An influential figure in the preservation of American folk and traditional music, artist, musician, and scholar Art Rosenbaum passed away earlier this month (Sept. 4) at the age of 83.
Videos by American Songwriter
For over 50 years, Rosenbaum traveled around the United States recording blues music, fiddle tunes, and a wide range of other traditional music. His recordings were published in The Art of Field Recording: 50 Years of Traditional American Music. Celebrated alongside the legendary work of folk figures like Alan Lomax and Pete Seeger, the recordings unveiled previously untouched and under-examined realms of Americana from parlor tunes and church hymns to chain gang songs and folk ballads.
The first volume of the collection earned Rosenbaum a Grammy award in 2008 for Best Historical Album. Watch a short glimpse of the footage below.

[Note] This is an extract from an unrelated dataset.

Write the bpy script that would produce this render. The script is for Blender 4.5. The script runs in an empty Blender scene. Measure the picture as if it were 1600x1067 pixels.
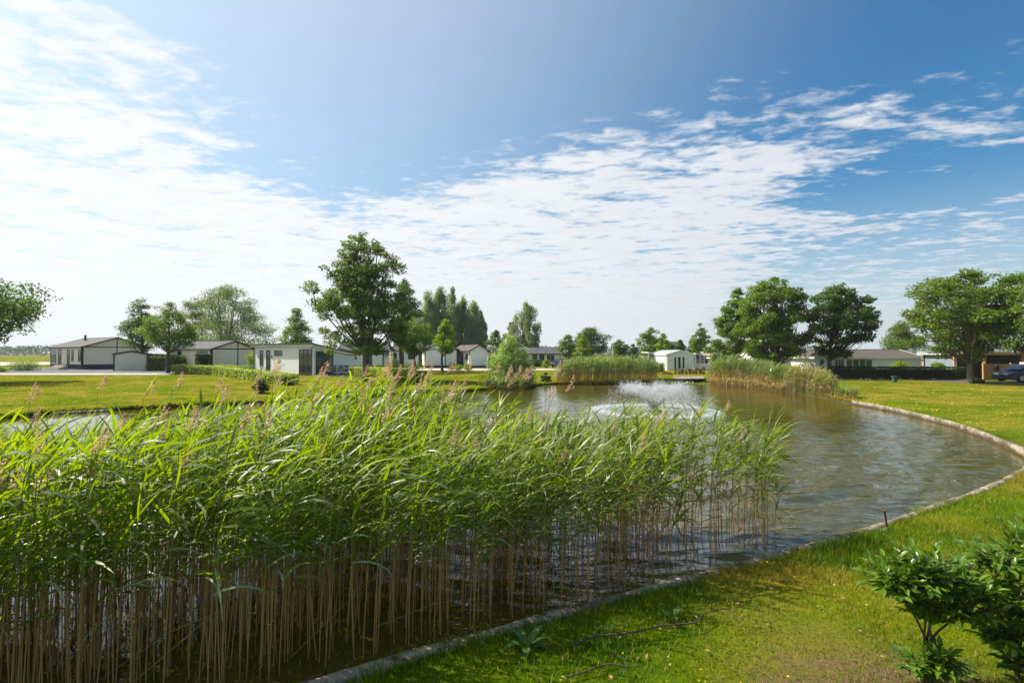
import bpy, math, random
import numpy as np
from mathutils import Vector, Matrix, noise as mnoise
from mathutils.geometry import delaunay_2d_cdt

C = bpy.context.scene.collection
S = bpy.context.scene
PI = math.pi
rng = np.random.default_rng(11)
random.seed(5)

# ------------------------------------------------------------------ camera, sky, sun, exposure
H = 2.4                      # eye height over the lawn
PITCH = math.radians(1.32)
cam = bpy.data.cameras.new('camera'); cam.sensor_width = 36; cam.lens = 18
cam.clip_start = .05; cam.clip_end = 9000
camo = bpy.data.objects.new('camera', cam); C.objects.link(camo)
camo.location = (0, 0, H); camo.rotation_euler = (PI/2 + PITCH, 0, 0)
S.camera = camo
S.view_settings.view_transform = 'Standard'; S.view_settings.look = 'None'
S.view_settings.gamma = 1; S.view_settings.use_curve_mapping = False
S.view_settings.exposure = 0.82
S.cycles.max_bounces = 6; S.cycles.diffuse_bounces = 3; S.cycles.glossy_bounces = 3
S.cycles.transmission_bounces = 4; S.cycles.transparent_max_bounces = 6
S.cycles.volume_bounces = 0

SUN_AZ = math.atan2(-.915, .39)       # compass-like: angle from +Y towards +X
SUN_EL = math.radians(46)
sd = Vector((math.sin(SUN_AZ)*math.cos(SUN_EL), math.cos(SUN_AZ)*math.cos(SUN_EL), math.sin(SUN_EL)))
sl = bpy.data.lights.new('sun', 'SUN'); sl.energy = 4.7; sl.angle = math.radians(.55); sl.color = (1, .93, .80)
so = bpy.data.objects.new('sun', sl); C.objects.link(so)
so.rotation_euler = sd.to_track_quat('Z', 'Y').to_euler()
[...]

Rosenbaum’s work intimately captured America’s folk landscape as he regularly recorded the song traditions of migrant workers, music in religious practices, as well as the tune of transient folk and blues troubadours. He was among the few people to ever record the music of celebrated Chicago blues picker Scrapper Blackwell.
“My interest has always been in the older layers of the tradition, and not solely because they are interesting links with the past,” Rosenbaum told Georgia Music in a 2006 interview. “Whenever they’re performed in the voices and with the hands of gifted singers and musicians, they are not just artifacts of the past – they are a living, ongoing art form…and a very powerful one.”